Required task -> Go through the lines below and copy each one that holds the string "scene".

(Dataset excerpt)
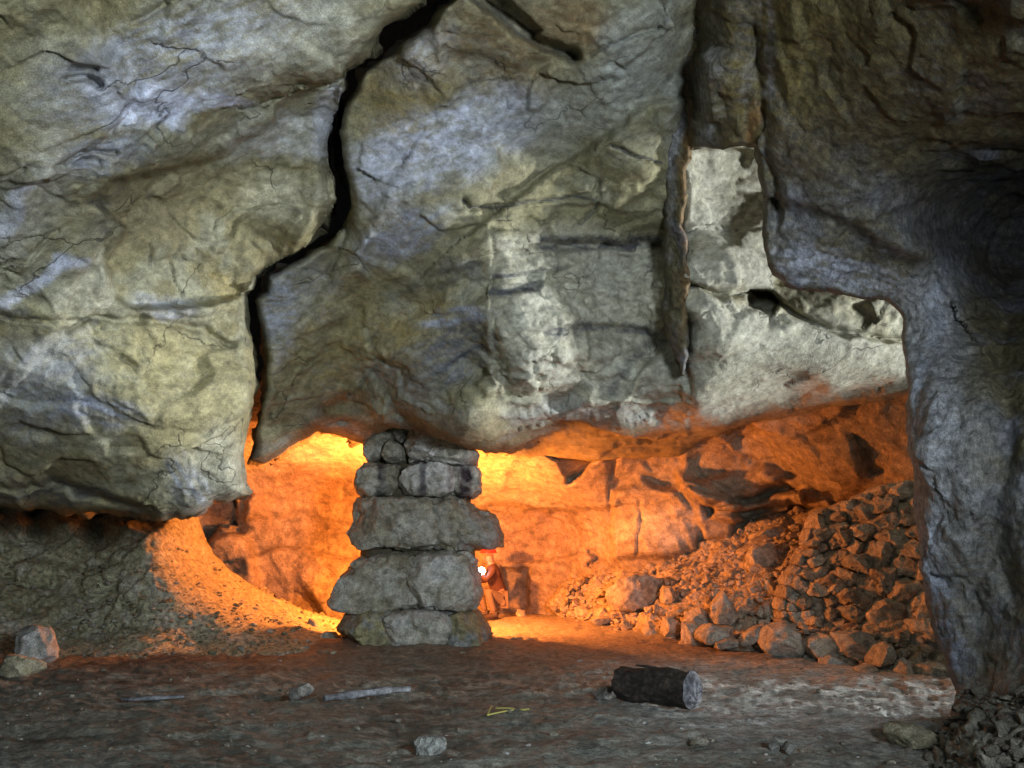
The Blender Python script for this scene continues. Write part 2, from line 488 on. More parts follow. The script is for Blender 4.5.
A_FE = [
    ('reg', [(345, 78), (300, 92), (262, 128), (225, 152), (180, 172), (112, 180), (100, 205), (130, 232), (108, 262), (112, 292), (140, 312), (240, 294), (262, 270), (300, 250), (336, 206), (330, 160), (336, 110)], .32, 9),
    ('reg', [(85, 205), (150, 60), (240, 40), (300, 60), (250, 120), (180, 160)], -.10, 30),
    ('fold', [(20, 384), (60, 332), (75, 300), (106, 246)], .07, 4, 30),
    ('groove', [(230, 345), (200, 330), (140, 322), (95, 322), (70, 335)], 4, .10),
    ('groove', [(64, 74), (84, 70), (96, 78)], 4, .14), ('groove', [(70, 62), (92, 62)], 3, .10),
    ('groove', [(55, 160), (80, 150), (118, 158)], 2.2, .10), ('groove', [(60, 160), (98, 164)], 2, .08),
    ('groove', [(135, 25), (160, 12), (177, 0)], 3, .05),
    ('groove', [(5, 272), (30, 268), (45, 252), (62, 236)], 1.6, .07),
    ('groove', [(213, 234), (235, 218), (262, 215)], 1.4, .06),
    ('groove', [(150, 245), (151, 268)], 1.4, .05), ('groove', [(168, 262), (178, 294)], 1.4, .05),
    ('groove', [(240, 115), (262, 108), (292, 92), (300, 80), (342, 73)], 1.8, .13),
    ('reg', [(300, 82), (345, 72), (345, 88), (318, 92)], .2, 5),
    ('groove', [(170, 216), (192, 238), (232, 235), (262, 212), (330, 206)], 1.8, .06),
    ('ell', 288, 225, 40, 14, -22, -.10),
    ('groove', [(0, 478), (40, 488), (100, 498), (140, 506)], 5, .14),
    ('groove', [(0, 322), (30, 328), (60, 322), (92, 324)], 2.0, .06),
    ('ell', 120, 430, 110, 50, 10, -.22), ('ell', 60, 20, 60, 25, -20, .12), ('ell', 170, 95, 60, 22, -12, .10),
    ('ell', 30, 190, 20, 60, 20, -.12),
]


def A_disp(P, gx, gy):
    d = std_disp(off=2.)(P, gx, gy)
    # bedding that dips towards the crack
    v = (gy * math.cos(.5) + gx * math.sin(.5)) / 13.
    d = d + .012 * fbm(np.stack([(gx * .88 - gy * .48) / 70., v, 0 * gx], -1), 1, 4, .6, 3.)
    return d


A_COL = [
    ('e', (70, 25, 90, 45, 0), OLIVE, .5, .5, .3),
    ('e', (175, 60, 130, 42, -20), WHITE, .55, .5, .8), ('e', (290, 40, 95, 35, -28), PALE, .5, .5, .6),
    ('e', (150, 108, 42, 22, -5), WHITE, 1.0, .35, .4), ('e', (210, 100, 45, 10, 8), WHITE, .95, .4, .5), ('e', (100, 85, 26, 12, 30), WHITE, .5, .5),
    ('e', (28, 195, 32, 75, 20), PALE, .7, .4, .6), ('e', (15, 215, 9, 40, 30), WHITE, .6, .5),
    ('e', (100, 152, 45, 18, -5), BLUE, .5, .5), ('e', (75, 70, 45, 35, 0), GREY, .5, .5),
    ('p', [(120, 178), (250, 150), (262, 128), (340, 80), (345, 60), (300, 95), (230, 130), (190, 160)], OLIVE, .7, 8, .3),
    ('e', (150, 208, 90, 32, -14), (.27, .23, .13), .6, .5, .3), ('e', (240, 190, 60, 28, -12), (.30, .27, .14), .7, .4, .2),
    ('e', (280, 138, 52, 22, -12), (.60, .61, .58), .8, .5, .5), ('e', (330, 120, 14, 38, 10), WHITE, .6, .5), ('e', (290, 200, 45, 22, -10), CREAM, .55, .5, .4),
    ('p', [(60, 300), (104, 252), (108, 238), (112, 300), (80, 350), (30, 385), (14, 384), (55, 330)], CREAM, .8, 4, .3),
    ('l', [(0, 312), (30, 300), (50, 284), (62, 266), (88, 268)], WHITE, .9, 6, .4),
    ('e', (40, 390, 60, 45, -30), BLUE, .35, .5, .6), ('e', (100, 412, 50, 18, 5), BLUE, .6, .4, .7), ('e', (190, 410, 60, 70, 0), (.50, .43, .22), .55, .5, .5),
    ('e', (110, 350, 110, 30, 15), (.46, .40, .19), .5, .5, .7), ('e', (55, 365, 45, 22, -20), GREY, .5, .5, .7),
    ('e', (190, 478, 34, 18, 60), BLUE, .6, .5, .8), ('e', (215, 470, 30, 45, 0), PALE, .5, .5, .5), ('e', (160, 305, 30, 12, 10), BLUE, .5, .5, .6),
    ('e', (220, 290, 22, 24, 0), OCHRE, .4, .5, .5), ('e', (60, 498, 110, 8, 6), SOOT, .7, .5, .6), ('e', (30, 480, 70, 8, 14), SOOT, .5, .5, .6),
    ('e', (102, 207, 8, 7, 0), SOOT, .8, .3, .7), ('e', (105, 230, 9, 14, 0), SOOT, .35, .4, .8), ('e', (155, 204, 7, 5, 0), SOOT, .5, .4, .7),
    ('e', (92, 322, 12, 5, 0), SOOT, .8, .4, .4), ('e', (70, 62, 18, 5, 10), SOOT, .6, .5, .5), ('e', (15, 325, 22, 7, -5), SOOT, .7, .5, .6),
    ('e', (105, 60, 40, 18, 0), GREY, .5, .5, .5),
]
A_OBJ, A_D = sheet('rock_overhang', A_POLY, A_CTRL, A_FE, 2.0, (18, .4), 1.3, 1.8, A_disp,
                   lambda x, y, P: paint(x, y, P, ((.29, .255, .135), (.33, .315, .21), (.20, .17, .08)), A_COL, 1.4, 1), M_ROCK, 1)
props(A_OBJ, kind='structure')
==
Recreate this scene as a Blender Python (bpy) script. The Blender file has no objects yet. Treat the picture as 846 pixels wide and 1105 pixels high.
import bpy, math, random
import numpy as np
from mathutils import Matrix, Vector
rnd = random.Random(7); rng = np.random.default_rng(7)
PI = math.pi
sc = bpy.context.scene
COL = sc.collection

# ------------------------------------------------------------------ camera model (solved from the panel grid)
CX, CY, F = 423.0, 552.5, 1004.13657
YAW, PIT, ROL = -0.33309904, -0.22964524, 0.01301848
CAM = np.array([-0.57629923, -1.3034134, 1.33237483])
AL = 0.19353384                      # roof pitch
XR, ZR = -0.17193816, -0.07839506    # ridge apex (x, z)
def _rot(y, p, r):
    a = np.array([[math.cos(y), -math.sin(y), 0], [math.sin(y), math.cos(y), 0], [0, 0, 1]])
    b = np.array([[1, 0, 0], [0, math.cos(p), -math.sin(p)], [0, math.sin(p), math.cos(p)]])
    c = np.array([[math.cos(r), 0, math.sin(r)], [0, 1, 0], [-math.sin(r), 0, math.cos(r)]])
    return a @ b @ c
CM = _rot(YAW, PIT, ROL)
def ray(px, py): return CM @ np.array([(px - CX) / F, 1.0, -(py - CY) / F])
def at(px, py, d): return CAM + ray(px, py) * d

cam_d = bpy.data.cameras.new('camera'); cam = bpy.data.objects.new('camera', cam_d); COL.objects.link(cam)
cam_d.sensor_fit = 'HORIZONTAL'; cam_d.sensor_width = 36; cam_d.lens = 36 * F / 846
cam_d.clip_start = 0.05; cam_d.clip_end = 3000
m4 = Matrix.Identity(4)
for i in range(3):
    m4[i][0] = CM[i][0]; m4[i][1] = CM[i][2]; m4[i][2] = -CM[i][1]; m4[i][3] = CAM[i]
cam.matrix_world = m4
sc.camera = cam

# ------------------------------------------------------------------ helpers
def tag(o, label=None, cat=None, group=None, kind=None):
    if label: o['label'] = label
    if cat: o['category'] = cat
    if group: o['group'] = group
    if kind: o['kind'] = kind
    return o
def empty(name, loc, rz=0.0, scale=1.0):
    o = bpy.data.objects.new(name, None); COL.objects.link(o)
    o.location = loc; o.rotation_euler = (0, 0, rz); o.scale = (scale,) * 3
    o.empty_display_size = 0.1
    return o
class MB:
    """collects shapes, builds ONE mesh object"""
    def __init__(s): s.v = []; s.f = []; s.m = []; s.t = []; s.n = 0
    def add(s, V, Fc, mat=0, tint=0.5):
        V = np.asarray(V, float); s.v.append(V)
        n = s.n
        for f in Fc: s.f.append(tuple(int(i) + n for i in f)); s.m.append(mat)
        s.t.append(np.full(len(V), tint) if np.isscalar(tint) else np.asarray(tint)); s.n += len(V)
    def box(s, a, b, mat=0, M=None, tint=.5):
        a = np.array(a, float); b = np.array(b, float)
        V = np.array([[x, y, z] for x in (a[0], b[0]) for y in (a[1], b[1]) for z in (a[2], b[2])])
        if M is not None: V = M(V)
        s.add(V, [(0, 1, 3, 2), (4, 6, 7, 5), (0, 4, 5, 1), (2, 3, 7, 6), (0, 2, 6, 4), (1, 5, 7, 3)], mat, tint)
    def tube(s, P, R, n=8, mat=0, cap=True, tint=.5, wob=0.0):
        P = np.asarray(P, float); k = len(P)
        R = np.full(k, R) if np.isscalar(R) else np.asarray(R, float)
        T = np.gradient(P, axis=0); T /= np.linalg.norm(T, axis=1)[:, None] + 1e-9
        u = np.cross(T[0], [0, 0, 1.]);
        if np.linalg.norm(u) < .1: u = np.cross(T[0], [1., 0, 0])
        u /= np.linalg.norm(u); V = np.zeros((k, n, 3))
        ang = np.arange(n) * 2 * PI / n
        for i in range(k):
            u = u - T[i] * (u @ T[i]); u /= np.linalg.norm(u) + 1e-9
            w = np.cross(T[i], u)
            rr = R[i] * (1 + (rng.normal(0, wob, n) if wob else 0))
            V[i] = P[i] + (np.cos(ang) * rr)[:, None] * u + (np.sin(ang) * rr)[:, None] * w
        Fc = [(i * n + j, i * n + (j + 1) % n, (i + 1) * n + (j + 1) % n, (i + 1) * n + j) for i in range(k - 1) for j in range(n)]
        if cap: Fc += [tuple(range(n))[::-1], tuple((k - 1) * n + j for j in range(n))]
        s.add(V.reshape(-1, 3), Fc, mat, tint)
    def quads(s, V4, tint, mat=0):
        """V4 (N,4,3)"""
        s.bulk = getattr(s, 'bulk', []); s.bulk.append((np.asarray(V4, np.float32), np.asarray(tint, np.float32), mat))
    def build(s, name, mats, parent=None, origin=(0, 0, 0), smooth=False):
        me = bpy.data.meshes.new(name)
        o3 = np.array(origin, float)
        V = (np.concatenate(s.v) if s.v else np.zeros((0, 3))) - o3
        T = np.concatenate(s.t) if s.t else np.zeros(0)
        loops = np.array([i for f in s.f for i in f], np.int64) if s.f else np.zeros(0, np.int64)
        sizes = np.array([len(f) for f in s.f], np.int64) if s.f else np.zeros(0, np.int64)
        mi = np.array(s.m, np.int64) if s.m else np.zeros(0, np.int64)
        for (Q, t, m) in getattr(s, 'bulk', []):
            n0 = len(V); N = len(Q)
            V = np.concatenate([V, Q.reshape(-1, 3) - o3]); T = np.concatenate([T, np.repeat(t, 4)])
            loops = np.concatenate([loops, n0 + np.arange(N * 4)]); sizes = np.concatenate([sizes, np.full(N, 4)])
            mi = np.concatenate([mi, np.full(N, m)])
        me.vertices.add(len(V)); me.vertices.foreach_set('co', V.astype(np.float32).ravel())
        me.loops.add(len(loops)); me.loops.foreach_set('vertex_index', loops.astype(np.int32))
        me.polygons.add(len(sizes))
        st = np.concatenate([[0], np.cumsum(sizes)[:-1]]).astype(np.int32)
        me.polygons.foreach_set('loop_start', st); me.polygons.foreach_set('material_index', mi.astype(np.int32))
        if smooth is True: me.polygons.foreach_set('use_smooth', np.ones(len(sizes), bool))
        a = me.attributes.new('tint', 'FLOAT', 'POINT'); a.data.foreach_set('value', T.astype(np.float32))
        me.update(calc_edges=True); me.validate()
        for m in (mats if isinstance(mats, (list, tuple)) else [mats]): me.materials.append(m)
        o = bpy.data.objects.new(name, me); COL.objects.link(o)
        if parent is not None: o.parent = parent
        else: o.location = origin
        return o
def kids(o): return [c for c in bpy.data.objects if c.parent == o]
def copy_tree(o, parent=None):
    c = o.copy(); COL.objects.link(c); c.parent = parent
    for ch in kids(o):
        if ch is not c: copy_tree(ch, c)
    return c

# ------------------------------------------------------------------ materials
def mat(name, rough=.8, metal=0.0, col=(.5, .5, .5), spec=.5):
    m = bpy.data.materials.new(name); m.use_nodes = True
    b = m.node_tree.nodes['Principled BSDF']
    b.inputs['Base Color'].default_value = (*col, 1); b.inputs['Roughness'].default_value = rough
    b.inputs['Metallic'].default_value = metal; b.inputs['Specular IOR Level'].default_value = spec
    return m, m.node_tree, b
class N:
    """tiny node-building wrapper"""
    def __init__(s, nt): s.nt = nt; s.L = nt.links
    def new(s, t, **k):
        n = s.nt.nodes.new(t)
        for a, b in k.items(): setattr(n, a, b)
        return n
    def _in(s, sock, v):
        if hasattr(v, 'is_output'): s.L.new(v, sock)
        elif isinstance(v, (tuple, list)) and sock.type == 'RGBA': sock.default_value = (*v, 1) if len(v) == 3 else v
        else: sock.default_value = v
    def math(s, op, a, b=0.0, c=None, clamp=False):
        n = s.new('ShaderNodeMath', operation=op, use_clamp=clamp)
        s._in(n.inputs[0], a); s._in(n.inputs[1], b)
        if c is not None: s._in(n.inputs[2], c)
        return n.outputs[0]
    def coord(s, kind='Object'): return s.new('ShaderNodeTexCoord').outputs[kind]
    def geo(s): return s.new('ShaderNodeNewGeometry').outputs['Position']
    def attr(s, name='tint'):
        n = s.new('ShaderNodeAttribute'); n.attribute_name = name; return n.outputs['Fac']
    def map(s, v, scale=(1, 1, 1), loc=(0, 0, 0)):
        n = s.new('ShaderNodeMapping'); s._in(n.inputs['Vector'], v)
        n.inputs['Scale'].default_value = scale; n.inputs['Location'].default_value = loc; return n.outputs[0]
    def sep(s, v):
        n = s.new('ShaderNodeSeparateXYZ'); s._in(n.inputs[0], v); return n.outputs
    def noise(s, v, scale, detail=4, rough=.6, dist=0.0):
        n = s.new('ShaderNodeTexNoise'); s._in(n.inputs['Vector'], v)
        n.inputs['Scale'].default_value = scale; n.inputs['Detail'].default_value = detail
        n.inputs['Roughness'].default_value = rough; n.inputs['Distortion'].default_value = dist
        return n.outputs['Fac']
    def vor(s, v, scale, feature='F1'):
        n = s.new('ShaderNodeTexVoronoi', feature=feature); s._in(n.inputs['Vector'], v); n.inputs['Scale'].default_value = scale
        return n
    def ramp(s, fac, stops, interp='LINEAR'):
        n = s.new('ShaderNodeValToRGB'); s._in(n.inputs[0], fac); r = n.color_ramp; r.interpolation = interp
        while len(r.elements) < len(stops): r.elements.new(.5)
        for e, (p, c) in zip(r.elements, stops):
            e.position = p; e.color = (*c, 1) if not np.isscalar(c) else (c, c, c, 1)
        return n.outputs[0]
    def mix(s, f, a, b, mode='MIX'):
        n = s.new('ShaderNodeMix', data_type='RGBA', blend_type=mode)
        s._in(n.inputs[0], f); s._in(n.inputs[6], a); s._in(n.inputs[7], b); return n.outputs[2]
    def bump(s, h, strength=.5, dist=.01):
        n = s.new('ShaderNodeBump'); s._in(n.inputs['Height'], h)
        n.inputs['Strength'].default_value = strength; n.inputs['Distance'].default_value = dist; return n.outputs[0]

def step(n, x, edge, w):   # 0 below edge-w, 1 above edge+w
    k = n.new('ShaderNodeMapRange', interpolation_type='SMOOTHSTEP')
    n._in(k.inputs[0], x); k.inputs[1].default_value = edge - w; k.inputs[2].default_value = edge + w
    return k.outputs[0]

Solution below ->
The Blender Python script for this scene continues. Write part 2, from line 488 on. More parts follow. The script is for Blender 4.5.
Recreate this scene as a Blender Python (bpy) script. The Blender file has no objects yet. Treat the picture as 846 pixels wide and 1105 pixels high.
sc = bpy.context.scene